• [Given request]: Write out again exactly the lines from the one containing "Reconstruct this image" through the one containing "SC = bpy.context.scene; COL = SC.collection", both included, and omit the pictures.

• [Input records]:

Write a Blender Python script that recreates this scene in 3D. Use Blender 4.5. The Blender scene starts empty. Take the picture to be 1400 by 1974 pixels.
--
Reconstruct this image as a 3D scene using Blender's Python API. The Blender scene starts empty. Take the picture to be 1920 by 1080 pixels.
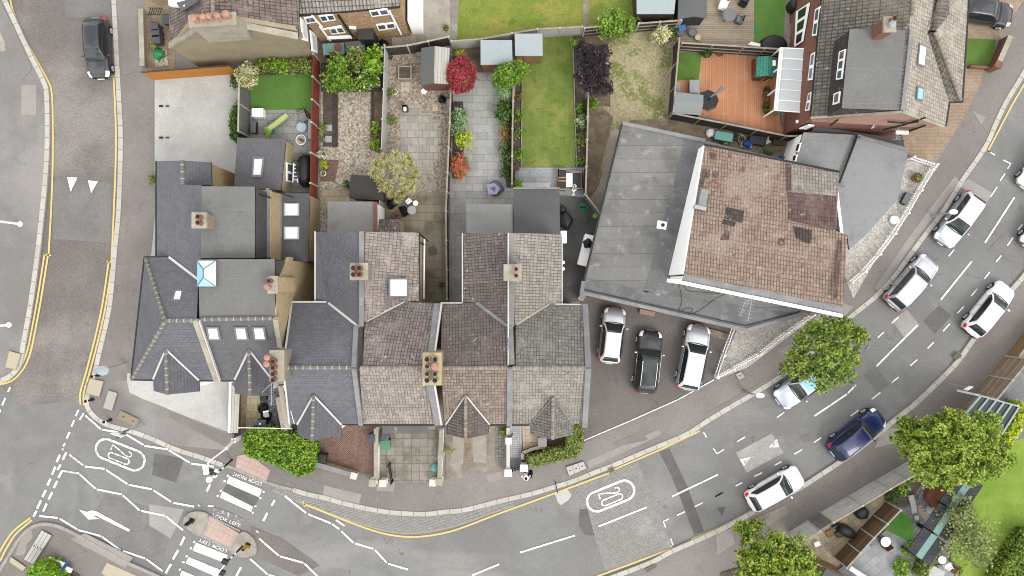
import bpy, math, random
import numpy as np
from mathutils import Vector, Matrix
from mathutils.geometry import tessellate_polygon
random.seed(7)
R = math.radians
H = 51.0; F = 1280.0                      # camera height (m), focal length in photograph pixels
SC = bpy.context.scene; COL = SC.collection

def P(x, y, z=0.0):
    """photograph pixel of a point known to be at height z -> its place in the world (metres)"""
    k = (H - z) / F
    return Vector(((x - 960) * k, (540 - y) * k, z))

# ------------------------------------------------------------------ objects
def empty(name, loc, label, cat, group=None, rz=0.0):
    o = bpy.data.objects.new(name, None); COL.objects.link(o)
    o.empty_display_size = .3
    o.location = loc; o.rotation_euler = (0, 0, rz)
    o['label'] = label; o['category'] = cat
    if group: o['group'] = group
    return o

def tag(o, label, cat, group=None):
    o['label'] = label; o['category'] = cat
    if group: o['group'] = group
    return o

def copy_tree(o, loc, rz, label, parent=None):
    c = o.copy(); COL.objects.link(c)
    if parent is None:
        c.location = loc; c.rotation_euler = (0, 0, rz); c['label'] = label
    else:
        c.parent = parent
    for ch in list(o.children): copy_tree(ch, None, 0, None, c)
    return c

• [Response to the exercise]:
Reconstruct this image as a 3D scene using Blender's Python API. The Blender scene starts empty. Take the picture to be 1920 by 1080 pixels.
import bpy, math, random
import numpy as np
from mathutils import Vector, Matrix
from mathutils.geometry import tessellate_polygon
random.seed(7)
R = math.radians
H = 51.0; F = 1280.0                      # camera height (m), focal length in photograph pixels
SC = bpy.context.scene; COL = SC.collection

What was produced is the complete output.